[Records excerpted from a collection]
------------------------------------------------------------------------

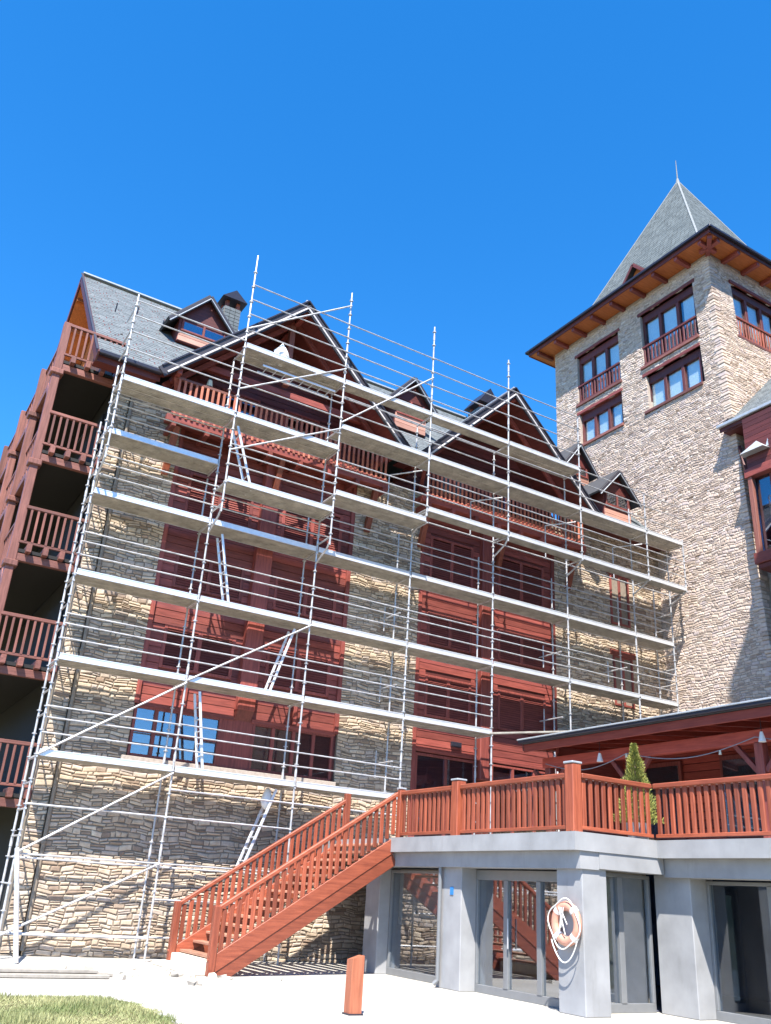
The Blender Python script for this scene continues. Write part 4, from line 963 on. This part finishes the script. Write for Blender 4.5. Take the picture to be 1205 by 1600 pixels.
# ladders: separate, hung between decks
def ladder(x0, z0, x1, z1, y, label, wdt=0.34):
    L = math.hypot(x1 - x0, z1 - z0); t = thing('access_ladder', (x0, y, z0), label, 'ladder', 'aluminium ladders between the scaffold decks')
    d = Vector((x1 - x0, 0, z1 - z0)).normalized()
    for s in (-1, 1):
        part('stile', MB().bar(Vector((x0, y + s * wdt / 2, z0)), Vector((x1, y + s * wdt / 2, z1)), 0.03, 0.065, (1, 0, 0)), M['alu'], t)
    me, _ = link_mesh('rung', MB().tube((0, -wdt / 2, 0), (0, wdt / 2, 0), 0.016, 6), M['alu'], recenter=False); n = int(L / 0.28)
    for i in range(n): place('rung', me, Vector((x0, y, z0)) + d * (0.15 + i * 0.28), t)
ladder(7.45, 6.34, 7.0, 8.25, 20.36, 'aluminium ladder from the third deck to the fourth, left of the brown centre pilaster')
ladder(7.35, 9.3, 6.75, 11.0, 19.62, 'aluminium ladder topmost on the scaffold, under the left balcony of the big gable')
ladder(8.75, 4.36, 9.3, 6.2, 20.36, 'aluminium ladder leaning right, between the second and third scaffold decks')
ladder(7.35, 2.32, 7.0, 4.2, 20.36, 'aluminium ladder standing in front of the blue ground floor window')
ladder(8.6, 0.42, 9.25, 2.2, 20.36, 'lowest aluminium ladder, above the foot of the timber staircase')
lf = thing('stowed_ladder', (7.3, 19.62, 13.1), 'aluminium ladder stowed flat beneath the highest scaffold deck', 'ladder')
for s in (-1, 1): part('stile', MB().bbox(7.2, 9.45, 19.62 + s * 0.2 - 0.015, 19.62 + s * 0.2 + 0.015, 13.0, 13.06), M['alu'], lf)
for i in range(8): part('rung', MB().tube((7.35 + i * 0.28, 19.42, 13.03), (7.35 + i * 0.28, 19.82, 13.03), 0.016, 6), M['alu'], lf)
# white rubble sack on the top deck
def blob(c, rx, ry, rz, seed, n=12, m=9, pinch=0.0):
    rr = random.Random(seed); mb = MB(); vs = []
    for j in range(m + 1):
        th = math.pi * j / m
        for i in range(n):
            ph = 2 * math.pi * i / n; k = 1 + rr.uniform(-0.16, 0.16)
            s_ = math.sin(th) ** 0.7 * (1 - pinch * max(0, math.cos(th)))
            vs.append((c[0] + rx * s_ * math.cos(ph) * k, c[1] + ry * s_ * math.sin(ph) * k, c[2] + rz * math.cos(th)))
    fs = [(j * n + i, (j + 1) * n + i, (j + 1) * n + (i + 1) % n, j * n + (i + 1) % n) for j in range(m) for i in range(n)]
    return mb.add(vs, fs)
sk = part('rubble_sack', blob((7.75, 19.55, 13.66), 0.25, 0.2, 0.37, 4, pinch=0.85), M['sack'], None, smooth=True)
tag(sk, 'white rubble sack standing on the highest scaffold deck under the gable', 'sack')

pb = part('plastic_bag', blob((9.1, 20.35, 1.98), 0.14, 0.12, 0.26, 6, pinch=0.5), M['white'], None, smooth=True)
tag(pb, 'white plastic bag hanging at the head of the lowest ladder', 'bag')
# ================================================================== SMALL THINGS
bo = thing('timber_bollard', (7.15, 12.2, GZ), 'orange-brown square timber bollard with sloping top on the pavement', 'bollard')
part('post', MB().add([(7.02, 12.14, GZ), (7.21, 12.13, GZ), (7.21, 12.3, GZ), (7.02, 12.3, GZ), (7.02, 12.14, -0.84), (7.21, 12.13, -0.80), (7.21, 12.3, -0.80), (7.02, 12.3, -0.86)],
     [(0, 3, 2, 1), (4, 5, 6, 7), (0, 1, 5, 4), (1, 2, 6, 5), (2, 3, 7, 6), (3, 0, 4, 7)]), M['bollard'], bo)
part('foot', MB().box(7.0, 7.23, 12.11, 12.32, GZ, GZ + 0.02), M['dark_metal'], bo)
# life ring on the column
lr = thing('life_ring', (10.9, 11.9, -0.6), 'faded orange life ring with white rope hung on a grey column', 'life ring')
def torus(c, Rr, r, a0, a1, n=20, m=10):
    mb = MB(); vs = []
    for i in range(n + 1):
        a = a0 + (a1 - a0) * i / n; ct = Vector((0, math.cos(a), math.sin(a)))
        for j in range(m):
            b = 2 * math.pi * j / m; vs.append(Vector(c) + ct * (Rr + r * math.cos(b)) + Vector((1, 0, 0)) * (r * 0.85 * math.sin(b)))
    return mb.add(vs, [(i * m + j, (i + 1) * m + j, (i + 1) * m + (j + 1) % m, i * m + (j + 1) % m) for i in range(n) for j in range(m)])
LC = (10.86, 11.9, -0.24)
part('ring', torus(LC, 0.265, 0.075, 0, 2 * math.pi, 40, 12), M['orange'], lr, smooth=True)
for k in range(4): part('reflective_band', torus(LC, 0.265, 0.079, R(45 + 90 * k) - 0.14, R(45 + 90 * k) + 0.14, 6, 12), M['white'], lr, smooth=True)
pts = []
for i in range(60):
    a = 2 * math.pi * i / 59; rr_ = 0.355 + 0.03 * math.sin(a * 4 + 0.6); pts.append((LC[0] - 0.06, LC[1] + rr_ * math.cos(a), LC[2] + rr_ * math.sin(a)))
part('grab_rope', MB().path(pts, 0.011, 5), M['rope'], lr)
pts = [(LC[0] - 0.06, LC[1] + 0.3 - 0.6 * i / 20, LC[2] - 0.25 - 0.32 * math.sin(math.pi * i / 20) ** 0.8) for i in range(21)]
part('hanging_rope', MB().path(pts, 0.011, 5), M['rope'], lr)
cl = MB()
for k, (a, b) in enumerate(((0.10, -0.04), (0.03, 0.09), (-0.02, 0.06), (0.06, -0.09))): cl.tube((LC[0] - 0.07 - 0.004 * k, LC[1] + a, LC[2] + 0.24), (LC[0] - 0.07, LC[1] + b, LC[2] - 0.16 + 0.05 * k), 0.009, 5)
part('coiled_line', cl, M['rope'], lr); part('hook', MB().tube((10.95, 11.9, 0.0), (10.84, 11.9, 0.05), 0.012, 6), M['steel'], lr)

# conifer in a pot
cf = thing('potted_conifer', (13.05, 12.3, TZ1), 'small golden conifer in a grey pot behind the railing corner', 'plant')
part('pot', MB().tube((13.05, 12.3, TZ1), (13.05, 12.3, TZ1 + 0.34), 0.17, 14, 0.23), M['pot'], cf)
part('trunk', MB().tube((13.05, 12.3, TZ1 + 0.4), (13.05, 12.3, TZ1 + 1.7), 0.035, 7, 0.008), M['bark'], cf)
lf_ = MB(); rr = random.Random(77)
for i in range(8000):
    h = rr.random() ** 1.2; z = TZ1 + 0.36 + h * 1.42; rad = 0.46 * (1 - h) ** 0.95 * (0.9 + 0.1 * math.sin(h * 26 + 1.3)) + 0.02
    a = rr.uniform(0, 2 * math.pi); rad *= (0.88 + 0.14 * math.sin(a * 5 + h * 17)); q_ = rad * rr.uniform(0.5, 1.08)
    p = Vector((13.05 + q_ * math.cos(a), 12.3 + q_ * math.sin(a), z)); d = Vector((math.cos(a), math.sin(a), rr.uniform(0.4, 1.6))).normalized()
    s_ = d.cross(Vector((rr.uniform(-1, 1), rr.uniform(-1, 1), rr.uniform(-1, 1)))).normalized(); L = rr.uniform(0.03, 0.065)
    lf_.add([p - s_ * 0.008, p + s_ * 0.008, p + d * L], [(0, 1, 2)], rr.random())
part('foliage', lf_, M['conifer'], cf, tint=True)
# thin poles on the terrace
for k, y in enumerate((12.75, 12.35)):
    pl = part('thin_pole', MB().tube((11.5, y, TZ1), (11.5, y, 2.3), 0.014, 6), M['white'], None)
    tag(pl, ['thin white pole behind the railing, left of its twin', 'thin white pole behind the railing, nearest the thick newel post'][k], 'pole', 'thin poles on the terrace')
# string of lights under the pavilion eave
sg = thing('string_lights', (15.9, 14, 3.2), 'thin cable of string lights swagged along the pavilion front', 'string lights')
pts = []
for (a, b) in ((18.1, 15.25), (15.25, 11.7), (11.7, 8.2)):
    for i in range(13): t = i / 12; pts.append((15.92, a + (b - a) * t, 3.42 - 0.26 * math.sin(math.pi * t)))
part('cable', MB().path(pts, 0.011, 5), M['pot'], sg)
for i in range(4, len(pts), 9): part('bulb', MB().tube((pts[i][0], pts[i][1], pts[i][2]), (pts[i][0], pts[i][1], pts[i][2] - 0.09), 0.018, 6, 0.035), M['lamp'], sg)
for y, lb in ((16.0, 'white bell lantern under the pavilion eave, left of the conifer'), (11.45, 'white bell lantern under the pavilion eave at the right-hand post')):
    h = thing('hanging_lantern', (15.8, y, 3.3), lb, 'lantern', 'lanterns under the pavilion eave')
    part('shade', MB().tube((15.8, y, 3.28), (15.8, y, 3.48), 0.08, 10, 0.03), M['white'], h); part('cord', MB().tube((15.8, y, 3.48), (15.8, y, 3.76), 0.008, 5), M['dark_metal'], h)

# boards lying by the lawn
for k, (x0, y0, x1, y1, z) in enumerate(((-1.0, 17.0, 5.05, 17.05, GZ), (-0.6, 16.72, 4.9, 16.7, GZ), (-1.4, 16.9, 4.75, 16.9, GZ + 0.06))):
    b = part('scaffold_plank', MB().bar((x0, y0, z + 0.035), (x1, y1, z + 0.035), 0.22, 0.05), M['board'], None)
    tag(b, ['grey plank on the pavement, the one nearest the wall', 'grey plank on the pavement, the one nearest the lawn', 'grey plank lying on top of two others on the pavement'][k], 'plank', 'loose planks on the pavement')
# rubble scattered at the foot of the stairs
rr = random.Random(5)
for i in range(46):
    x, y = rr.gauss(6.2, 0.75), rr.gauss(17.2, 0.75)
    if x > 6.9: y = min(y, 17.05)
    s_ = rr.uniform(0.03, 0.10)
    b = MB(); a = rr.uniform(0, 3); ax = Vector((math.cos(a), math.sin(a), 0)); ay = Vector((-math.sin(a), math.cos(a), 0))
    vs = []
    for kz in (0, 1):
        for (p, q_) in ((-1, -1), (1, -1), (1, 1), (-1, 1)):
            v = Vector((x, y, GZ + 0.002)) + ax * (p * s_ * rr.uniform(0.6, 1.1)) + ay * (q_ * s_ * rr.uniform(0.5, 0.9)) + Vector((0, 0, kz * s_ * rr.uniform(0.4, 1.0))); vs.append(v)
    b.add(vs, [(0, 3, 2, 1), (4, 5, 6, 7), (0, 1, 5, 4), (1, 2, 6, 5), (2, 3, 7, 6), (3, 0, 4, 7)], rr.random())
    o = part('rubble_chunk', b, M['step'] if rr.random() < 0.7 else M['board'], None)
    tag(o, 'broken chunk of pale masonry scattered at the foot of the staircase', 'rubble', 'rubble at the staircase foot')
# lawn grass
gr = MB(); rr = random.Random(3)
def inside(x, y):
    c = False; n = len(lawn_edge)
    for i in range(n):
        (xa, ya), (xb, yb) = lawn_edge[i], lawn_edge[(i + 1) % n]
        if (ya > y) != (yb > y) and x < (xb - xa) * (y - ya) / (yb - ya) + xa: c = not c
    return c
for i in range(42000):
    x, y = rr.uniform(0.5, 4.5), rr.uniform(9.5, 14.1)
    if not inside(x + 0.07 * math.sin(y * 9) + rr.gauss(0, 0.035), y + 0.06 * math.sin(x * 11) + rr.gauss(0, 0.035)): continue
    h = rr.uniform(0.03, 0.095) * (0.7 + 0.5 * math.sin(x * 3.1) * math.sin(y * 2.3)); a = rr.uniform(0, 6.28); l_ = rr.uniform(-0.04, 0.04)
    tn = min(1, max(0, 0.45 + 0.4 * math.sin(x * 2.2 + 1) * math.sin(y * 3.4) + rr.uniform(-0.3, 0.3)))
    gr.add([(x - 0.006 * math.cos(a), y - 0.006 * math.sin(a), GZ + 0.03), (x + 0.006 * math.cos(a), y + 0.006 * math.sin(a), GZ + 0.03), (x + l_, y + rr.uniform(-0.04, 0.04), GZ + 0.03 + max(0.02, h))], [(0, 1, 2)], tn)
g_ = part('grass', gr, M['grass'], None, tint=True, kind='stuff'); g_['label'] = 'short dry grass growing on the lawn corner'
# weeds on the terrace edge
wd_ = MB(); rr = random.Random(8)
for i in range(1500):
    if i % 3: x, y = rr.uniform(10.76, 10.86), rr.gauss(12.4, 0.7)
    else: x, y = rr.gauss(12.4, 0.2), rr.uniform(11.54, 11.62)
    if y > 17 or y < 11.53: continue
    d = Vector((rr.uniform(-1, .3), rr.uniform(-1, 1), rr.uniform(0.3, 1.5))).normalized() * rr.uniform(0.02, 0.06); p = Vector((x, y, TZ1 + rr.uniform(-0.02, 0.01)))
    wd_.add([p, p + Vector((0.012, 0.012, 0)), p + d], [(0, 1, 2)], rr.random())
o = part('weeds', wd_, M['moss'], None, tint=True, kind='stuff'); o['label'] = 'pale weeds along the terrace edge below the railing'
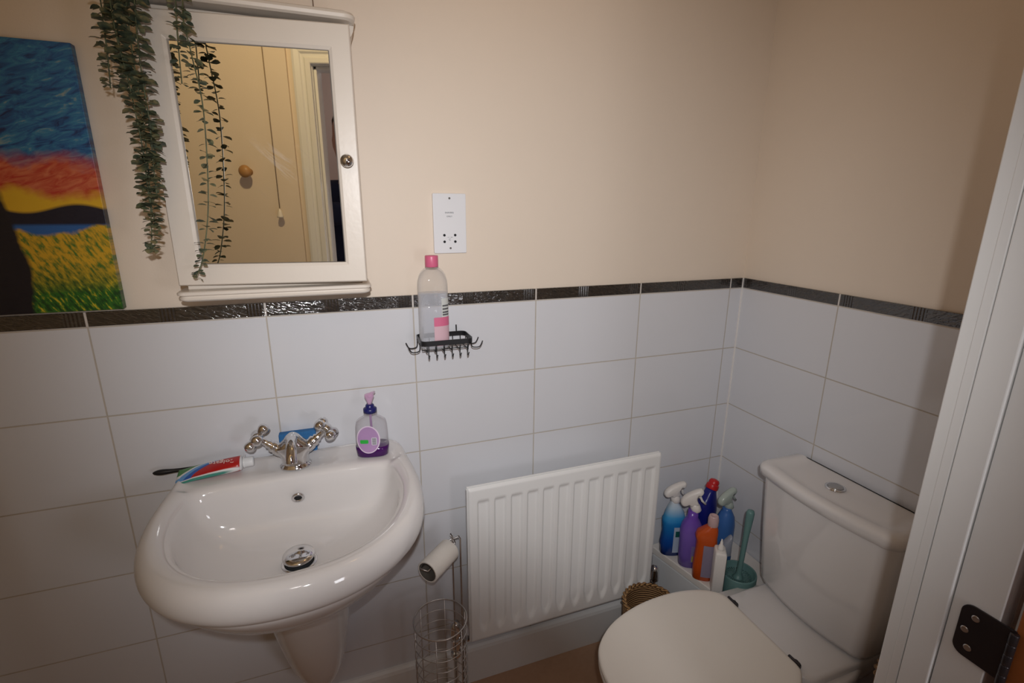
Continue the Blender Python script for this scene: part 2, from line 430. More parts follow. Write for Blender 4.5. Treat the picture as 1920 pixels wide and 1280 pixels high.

------------------------------------------------------------------------

Copy each line of the entries that includes the word "Blender".

The Blender Python script for this scene continues. Write part 4, from line 963 on. This part finishes the script. Write for Blender 4.5. Take the picture to be 1205 by 1600 pixels.
Continue the Blender Python script for this scene: part 2, from line 430. More parts follow. Write for Blender 4.5. Treat the picture as 1920 pixels wide and 1280 pixels high.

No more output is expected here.